« Tout dépend de ce que vous entendez par crise, dit-il. Si l’on se réfère aux chiffres, la France tire son épingle du jeu. Prenons le fameux critère de Maastricht. Il impose que le ratio de la dette publique (2) sur le PIB (produit intérieur brut) n’excède pas 60 %. Actuellement seule l’Espagne le respecte… et fait mieux que nous qui sommes à 82 %. Quand l’Allemagne affiche 83 %, l’Italie à 120 %. Hors de l’Europe, c’est pareil, les États-Unis sont à 95 %, le Japon à plus de 200 % ».
Que peuvent les politiques sur l’économie ?
Les marchés fonctionnent beaucoup plus vite que l’économie réelle, beaucoup plus vite que la décision politique…
Et ?
Les politiques pourraient décider de freiner ces marchés. Appliquer la taxe Tobin (3) serait un bon moyen, comme de rendre moins opaques les nouveaux marchés des denrées où on ne sait pas qui fait quoi… Il en est question, Mais, il n’en reste pas moins que cette impression que les politiques, volontairement ou non, sont à la remorque des marchés, c’est vrai.
Un exemple ?
La règle d’or, telle qu’elle est définie par l’accord Merkel/Sarkozy. C’est vouloir imposer l’équilibre budgétaire comme règle absolue. Et reconnaître, dans le même temps, la démission du politique qui ne pourra plus adapter sa politique à la conjoncture. Cette règle d’or est faite pour rassurer les marchés. Gardons en tête, cependant, que nous évoluons dans un cadre européen. Cadre dans lequel le politique français ne dispose plus de certains leviers : la monnaie et bientôt le budget. Sur quoi peut-il jouer ? Le chômage et les salaires.
Une solution ?
Si l’on peut douter de la capacité des gouvernants à résoudre la crise actuelle, ils ne peuvent ignorer que les électeurs sont de plus en plus sensibles au partage des sacrifices, à une répartition des richesses plus équilibrée, à la revalorisation des revenus du travail par rapport à ceux du capital.
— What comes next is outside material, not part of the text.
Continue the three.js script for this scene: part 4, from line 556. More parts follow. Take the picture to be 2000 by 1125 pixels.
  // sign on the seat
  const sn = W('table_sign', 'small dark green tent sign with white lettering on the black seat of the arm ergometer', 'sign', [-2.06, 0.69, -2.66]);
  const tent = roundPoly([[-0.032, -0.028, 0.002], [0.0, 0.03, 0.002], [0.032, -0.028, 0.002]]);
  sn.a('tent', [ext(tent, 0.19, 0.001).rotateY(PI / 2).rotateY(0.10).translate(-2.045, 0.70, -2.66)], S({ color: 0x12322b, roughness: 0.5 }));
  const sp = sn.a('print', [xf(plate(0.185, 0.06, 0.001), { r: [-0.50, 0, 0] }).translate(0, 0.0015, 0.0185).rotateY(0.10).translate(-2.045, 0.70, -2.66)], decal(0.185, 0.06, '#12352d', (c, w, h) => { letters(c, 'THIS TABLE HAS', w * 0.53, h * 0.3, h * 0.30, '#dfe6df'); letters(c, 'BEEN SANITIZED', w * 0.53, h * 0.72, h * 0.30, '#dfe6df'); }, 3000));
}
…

On ne peut bâtir une société sur le principe du chacun pour soi. Il y a un degré d’inégalité que l’on ne peut dépasser. Et tout est lié : la baisse du pouvoir d’achat et l’insécurité vont au même rythme.
En clair ?
On ne vote pas uniquement sur des questions économiques.
Pourquoi voter ?
Commençons par nous demander sur quoi voter ? Un bilan ou l’avenir ? Pour le changement ou un espoir plus large, sans vouloir parler d’utopie ? Est-ce que l’on vote égoïstement, pour son intérêt personnel, une diminution de l’impôt, le maintient de ses privilèges, ou dans l’intérêt général ? N’est-ce pas sur cette question que le politique a perdu le plus et dévalué son action ?
Vous ?
Si je suivais les économistes libéraux, je voterais égoïstement, au plus près de mes intérêts. En tant que citoyen, je ferai exactement le contraire.
Daniel MARTIN
daniel.martin@centrefrance.com
(1) Professeur agrégé de sciences économiques, directeur du master professionnel de gestion de patrimoine. Responsable de la licence professionnelle de gestion des organismes de l’économie sociale et solidaire, à Clermont. Auteur de nombreux essais.
(2) Dette publique = dette des collectivités + dette de la Sécurité sociale + dette de l’État.
(3) Elle consiste en une taxation des transactions monétaires internationales afin de ne plus inciter à la spéculation à court terme. Le taux choisi serait faible, de 0,05 % à 1 %.